Seehofer warnt: Streit führt in den Untergang
Kurios sind auch immer wieder die Rollen, die den Kombattanten um die Macht in der Partei und in den Medien zugewiesen werden. Die „Nacht der langen Messer“ im Januar 2007 in Wildbad Kreuth, die Stoibers Ende besiegelte, leitete einen neuen Machtkampf ein. Damals galt Seehofer dem Establishment in der CSU als derjenige, der polarisiert und die Partei zu spalten droht. Exakt zum Auftakt der Klausurtagung wurde sein Berliner Seitensprung publik gemacht. Die Quelle blieb anonym. Fraktion und Partei setzten auf das Duo Günther Beckstein und Erwin Huber. Beckstein sei integer und allseits geschätzt, Huber ein treuer Parteisoldat. Grünen-Landeschef Sepp Daxenberger spottete, in der CSU-Landtagsfraktion gehe es zu „wie in einem Hühnerstall, wenn draußen der Fuchs rumläuft“. Der CSU freundlich gesinnte Kommentatoren stellten fest, die Partei sei mit dem Tandem Beckstein/Huber aus dem Gröbsten raus. Es kam anders. Die absolute Mehrheit ging verloren. Seit Jahren schon warnt Seehofer: Streit führt in den Untergang.

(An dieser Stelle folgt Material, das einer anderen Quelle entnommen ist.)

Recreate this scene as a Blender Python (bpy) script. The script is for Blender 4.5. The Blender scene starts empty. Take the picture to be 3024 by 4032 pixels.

So war es 2008. Doch der Fuchs kehrte zurück. Erneut setzte sich der angebliche „Polarisierer“ durch und holte 2013 die absolute Mehrheit der Sitze im Landtag zurück. Die „neue CSU“, die Seehofer propagiert hatte, war wieder ganz die alte. Nicht einmal die Verwandtenaffäre im Landtag, die überwiegend eine CSU-Affäre war, hatte den Wiederaufstieg stoppen können. Jetzt bildet Seehofer selbst das Zentrum des Establishments und kann sich doch keine Sekunde mehr sicher sein, dass er den Sturm politisch überlebt.
Steht der Partei ab Donnerstagmittag also nur ein neuer Akt im alten Drama bevor? In den Wochen seit der Bundestagswahl waren jene „zerstörerischen Abläufe“ (Seehofer) zu beobachten, die die CSU aus ihrer Geschichte nur allzu gut kennt. Es gab Mauscheleien: Die Anhänger Söders lancieren schon seit vergangener Woche, dass es „jetzt schnell gehen muss“ mit dem Wechsel des Führungspersonals. Es gab Schmähungen: Kultusminister Ludwig Spaenle attestierte Wirtschaftsministerin Ilse Aigner „politisches Leichtmatrosentum“. Der Herausforderer selbst ließ sich sogar zu einem offenen Affront hinreißen: Söder posierte mit seinen Fans von der Jungen Union, die ihn auf vorbereiteten blauen Schildern als Ministerpräsident forderten. Darf die CSU hoffen, nach einer Phase heftigen Streits wieder zu alter Geschlossenheit zurückzufinden?
Eine Garantie, dass sich die Geschichte wiederholt, gibt es nicht. Die Partei, die das schöne Bayern erfunden hat, kann sich nicht sicher sein, dass ihr Kredit bei den Wählern nicht doch eines Tages aufgebraucht ist.